Original: Balki meant to
refer to "Honest Abe Lincoln," a nickname for Abraham Lincoln, the
16th President of the United States of America. Abe Vigoda is an actor who
is best known for his role on Barney Miller which led to a spin-off show
focusing on his character, Fish.
Balki-ism:
"I’m not one to blow my own nose . . . "
Original: To say you
"blow your own horn" means to brag about yourself. To blow your
own nose means you either have a cold or allergies.
Balki-ism:
"Oh . . . the greatest center in the
history of basketball."
Original: Balki made this
mistake after Larry asked him what he thinks of the color "cream" and
Balki thought Larry had said "Kareem," as in Kareem Abdul-Jabbar, the
noted L.A. Laker.
Balki-ism:
"I think, uh . . . Cream was one of
the best groups in the history of rock ‘n roll."
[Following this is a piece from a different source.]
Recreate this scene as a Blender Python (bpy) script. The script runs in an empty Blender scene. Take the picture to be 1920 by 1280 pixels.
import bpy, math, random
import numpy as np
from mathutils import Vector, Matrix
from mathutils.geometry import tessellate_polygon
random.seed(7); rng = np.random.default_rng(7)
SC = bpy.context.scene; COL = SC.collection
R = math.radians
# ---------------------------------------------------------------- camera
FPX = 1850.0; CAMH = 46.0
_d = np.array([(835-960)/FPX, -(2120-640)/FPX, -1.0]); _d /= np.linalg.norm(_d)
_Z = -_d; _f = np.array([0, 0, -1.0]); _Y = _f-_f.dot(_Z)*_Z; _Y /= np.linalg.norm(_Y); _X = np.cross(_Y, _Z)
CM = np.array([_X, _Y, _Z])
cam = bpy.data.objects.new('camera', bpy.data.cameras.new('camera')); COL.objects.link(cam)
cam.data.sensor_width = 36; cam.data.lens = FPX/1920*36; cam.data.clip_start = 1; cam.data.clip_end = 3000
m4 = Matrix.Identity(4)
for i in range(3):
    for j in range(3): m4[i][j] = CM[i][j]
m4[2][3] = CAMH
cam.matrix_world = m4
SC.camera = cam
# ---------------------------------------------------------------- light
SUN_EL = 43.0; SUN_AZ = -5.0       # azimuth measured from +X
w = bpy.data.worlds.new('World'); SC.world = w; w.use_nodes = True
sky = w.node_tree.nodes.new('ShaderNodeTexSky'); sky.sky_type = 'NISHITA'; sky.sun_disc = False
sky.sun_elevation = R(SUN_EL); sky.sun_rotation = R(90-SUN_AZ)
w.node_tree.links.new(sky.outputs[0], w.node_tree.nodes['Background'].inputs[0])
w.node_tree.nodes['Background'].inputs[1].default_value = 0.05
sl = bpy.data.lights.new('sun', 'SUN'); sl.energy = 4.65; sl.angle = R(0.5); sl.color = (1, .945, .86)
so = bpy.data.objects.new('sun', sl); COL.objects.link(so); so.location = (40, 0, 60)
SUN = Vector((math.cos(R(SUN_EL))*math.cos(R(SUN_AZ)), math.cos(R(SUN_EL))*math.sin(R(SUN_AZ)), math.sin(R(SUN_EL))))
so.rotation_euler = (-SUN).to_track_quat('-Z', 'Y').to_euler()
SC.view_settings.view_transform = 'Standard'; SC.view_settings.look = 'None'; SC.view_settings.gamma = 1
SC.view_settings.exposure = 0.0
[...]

Original: Balki once again
misunderstood what Larry meant by "cream" when he referred to the
1960's British rock band, Cream, and began to perform the guitar riff from their
famous song, "Sunshine of my Love."
Balki-ism:
"Well, Cousin, I agree we’re in
debt up to our chandelier . . . "
Original: This Balki-ism
could almost be taken two ways, as one could say they were "up to their
rear" in debt or also "up to their ear" in debt. Either
way, replacing these words with chandelier makes for a very fitting Balki-ism!
Balki-ism:
" . . . we have to take the bull by
the corns."
Original: What Balki meant
to say was "take the bull by the horns," which means to take control
of the situation.
Balki-ism:
"It’s Uncle Shaggy in the
fur!"
Original: Balki made a
kind of joke with this comment when he substituted "fur" for the more
common "flesh."
Balki-ism:
"Cousin, it’s muzak in my
ears."
Original: When someone
says something is "music to my ears," they mean to say it's
pleasing. Balki replaced "music" with "muzak," the
popular term for generic elevator music which some people don't find pleasing at
all.
Balki-ism:
"Don’t tell me . . . ‘Jailhouse
Rock?’"
Original: Balki asked this
after Uncle Shaggy said he had a prison record.
Balki-ism:
"And if she thinks she’s going to
fire Uncle Shaggy she’ll have to do it over my dumb body."
Original: Balki meant to
say she would have to do it over his "dead body," meaning he would not
allow it no matter what.
Balki-ism:
"I don’t think his age is the
issue."
Original: After Larry said
they could go on television to tell the audience that Uncle Shaggy had been
86'd, Balki misunderstood and thought Larry was talking about Uncle Shaggy's
age. 86'd is another term for being fired or dismissed.
Balki-ism:
"The thought of never seeing Uncle
Shaggy on TV again has made me lose my appetizers."
Original: Balki meant to
say he'd lost his appetite and didn't feel like eating. The way he worded
it here, it sounds like some pre-dinner food didn't sit well in his stomach.